◆ Data for the task
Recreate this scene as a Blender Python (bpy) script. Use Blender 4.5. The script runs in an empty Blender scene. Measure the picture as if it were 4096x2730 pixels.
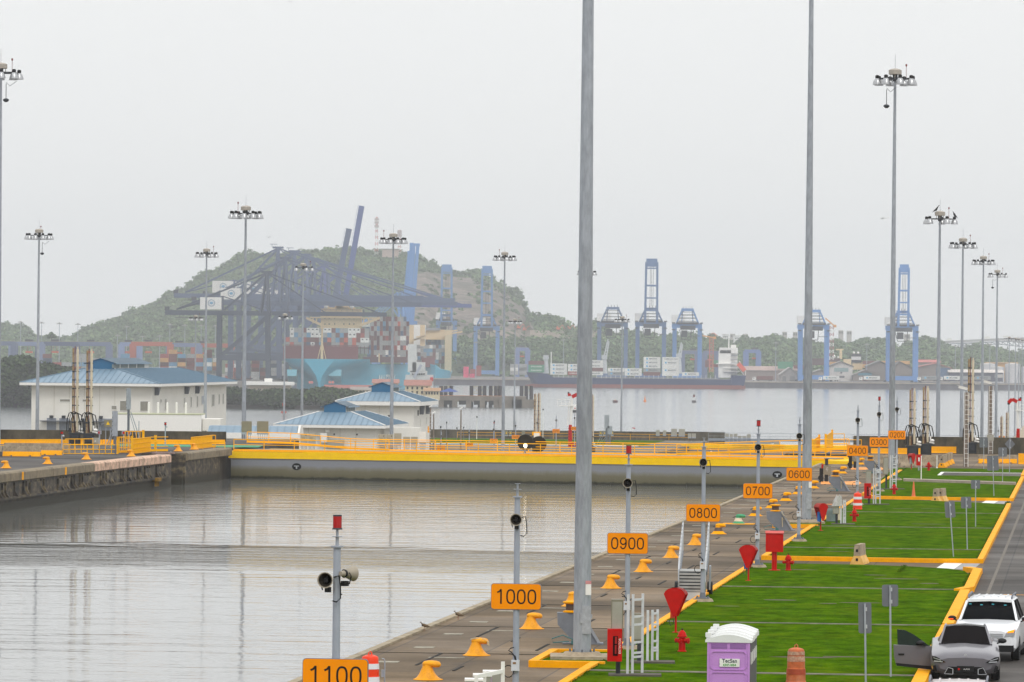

==

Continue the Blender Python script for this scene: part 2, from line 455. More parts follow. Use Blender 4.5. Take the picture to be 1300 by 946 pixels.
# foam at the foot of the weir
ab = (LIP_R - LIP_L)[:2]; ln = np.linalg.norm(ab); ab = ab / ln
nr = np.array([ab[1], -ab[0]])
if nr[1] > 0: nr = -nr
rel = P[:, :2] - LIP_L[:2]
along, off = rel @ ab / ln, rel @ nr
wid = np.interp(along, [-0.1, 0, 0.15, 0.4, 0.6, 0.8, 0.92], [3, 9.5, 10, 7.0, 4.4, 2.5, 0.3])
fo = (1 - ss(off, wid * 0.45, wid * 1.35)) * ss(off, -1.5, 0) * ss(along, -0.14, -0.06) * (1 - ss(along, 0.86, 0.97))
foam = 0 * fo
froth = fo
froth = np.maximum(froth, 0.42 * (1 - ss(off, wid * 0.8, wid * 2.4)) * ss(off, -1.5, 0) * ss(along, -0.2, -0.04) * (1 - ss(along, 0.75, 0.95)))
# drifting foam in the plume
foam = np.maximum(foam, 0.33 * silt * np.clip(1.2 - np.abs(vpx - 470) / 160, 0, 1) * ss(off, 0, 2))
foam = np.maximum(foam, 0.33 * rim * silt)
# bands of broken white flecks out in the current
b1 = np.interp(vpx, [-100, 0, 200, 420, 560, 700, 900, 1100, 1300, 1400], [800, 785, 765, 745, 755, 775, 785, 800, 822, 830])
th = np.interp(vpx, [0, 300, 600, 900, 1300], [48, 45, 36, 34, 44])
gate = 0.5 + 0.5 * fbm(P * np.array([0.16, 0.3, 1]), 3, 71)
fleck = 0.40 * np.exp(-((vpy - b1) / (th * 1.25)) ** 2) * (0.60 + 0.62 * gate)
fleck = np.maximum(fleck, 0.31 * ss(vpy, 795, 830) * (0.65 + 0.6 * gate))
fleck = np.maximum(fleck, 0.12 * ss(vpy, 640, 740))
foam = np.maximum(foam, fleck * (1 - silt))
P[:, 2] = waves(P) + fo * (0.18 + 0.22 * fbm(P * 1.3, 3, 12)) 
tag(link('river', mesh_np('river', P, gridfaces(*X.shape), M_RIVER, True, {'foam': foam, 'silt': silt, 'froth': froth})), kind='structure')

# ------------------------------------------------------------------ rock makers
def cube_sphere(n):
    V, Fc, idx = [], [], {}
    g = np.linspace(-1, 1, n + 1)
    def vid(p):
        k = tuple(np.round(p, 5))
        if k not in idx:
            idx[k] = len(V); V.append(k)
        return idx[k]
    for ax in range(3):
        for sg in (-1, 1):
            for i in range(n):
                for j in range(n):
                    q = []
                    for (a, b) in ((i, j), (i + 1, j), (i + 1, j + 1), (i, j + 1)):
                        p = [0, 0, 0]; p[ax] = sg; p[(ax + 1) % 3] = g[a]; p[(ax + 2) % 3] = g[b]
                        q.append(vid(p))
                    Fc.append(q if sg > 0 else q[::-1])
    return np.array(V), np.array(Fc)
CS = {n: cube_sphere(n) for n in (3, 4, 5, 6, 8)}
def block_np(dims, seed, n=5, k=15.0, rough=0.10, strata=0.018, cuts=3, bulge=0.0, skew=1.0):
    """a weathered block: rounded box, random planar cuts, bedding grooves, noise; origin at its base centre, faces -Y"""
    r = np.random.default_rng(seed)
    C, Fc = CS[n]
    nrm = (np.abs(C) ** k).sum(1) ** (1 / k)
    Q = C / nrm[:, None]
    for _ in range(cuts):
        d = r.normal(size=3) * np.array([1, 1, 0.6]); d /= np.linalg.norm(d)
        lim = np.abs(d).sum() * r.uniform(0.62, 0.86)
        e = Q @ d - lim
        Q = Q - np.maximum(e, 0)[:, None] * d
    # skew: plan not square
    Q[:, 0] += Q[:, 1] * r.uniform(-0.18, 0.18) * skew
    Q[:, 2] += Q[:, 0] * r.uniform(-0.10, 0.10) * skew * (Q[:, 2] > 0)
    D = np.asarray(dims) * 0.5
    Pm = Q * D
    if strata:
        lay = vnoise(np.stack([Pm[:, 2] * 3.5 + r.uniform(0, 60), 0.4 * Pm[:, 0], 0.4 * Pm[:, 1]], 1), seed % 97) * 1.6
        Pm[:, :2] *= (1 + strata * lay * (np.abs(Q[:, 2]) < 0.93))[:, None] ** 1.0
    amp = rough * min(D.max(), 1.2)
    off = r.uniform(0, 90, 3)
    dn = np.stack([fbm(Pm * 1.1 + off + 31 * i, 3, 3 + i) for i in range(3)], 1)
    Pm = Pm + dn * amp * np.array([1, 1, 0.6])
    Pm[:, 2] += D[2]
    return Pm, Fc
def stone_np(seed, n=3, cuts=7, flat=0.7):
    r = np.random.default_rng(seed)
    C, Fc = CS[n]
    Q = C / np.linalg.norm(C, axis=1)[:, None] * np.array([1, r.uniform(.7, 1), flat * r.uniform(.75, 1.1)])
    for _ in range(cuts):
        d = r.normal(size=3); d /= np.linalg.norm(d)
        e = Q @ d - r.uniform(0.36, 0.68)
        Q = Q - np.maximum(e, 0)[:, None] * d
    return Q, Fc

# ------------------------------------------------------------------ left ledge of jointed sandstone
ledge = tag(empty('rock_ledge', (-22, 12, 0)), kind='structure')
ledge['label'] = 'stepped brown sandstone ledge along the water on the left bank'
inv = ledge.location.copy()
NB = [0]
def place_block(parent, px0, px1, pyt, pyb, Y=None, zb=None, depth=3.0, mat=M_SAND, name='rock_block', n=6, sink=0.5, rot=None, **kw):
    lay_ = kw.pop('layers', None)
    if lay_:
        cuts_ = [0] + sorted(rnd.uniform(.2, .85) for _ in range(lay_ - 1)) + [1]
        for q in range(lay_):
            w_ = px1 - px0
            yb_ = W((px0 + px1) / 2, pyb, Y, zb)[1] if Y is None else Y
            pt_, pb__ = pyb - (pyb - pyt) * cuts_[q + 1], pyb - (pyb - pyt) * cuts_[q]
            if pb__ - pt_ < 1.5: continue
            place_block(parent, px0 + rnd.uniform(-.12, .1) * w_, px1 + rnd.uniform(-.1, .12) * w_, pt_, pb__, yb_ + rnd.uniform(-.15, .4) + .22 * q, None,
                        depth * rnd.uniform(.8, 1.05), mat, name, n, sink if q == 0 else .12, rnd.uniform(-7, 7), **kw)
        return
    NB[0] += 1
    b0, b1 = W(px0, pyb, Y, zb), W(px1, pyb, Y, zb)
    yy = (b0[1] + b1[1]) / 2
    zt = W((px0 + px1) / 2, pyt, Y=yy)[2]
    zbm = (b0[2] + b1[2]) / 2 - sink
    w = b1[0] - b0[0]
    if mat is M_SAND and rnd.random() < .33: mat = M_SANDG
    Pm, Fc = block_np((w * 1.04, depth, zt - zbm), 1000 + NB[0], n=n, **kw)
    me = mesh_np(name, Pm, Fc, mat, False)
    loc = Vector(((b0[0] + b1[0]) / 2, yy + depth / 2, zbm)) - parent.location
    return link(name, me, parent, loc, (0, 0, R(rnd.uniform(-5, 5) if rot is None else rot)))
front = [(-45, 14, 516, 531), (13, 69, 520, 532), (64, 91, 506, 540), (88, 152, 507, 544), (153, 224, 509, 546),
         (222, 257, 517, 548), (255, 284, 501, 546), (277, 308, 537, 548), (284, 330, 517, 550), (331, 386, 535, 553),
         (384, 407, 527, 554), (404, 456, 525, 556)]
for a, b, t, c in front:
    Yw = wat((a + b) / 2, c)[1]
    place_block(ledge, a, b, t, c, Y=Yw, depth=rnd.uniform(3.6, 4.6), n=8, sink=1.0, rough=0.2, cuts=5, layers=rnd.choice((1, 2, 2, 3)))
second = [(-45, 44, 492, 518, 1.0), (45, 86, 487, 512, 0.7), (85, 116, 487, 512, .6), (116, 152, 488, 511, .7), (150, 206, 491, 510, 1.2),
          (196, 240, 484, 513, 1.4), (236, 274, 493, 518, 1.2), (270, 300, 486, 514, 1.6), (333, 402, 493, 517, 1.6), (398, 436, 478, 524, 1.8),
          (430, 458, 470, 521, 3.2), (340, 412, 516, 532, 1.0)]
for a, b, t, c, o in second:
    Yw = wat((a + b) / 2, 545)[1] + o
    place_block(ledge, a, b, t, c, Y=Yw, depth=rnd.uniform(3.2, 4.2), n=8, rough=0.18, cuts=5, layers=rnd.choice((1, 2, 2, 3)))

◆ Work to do
Scan the lines for the string "picture". Pick out every line that has it.

◆ The completed task
Recreate this scene as a Blender Python (bpy) script. Use Blender 4.5. The script runs in an empty Blender scene. Measure the picture as if it were 4096x2730 pixels.
Continue the Blender Python script for this scene: part 2, from line 455. More parts follow. Use Blender 4.5. Take the picture to be 1300 by 946 pixels.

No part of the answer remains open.